The NFL, in a statement, responded, “We will defend against these claims, which are without merit. Diversity is core to everything we do.” This is hard to hear and read without laughing out loud.

Although the NBA coaching diversity is light years better than the NFL, the men’s pro basketball league also does its share of bypassing Blacks for head coaching jobs.  

Former Minnesota Timberwolves Associate Head Coach David Vanterpool recently gave a first-person account to The Undefeated’s Marc J. Spears of what happened to him when his former team fired the head coach and hired another.

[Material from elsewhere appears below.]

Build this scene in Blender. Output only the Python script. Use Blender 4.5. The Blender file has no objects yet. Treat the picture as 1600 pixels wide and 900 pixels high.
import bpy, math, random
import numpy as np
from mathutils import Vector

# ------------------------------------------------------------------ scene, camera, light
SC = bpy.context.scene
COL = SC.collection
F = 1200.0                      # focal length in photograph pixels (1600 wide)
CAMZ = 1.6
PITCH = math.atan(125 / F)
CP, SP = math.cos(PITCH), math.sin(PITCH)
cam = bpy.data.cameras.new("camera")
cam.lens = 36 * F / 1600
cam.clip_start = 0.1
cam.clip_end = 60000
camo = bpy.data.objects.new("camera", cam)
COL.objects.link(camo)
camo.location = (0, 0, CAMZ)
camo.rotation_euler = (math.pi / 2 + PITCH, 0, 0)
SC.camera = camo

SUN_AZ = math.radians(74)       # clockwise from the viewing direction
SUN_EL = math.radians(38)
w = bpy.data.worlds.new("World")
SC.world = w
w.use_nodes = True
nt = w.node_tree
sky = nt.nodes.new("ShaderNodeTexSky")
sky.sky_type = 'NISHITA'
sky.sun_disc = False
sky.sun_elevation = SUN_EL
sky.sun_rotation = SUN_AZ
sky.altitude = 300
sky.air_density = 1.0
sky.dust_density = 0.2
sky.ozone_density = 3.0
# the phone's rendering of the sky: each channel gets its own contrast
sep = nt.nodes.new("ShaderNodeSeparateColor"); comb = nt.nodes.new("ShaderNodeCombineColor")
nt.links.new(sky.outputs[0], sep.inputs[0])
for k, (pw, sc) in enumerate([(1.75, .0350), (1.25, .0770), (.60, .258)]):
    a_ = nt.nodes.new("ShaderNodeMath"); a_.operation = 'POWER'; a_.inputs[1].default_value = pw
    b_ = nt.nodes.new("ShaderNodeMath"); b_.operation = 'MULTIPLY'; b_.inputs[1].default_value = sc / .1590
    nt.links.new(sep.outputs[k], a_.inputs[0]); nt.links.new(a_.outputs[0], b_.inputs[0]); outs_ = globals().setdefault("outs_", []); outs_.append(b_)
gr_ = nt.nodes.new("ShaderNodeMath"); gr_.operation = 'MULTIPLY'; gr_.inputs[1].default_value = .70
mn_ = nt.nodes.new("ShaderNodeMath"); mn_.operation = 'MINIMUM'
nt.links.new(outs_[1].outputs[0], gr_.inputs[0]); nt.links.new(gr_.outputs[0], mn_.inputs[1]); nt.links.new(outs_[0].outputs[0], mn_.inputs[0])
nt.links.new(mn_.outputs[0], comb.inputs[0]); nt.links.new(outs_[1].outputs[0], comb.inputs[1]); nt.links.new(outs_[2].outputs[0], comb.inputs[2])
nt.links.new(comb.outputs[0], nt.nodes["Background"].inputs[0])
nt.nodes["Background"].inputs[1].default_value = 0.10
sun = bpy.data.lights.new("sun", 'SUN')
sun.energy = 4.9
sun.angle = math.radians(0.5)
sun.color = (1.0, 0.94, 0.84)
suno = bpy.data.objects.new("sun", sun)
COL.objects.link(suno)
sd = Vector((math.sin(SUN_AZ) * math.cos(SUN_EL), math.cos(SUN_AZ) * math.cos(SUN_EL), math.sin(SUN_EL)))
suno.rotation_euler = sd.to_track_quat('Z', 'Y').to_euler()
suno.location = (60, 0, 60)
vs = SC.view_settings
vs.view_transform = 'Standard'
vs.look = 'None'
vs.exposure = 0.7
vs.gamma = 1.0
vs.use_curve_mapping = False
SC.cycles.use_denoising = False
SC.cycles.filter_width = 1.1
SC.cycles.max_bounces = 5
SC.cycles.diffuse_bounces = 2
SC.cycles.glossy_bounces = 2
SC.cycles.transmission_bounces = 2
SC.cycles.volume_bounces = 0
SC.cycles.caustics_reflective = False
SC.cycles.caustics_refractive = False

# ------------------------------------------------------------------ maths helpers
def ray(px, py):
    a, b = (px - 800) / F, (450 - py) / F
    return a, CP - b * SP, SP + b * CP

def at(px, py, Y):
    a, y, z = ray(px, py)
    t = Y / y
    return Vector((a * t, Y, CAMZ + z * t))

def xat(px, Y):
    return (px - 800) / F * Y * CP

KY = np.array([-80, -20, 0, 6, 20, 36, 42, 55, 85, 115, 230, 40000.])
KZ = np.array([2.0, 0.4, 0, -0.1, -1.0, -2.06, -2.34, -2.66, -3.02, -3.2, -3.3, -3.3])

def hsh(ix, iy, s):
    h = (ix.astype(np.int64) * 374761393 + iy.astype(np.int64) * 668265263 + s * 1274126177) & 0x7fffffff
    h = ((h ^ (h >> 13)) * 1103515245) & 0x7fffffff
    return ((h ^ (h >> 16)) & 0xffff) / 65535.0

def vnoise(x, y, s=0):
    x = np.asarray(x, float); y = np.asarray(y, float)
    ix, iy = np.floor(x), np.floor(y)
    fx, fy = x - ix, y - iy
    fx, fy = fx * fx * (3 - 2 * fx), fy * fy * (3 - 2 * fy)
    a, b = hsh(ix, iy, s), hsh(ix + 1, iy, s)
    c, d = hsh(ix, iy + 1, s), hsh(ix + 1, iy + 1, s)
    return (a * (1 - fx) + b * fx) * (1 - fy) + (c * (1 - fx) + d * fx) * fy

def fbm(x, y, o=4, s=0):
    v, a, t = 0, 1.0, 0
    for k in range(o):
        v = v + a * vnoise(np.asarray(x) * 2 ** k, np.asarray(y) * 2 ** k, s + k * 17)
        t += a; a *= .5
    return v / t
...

Now an assistant in Brooklyn, Vanterpool has 13 years of coaching experience. He was hired as Wolves associate HC under former coach Ryan Saunders in 2019. Normally, the associate head coach is next in line whenever the head coach is fired, especially in the middle of the season, something that occurred to Saunders during the 2021 season. But the Wolves bypassed tradition—as well as Vanterpool—and hired Chris Finch instead.

“I was just in shock. I was numb, upset, and taken aback completely,” recalled Vanterpool when informed that he would not be considered for the Wolves job.

I like Finch and have talked with him on a couple of occasions, and both of us enjoyed each other’s company. This year’s Wolves are looking promising thus far as well. But couldn’t the players have done the same under Vanterpool? Many of them played for him as a member of Saunders’ staff.  

We’ll never know.

“I just want the opportunity and the ability to fail, too,” said Vanterpool of one day getting an NBA head coaching position. “Just like everybody else, I still will get that opportunity,” he predicted.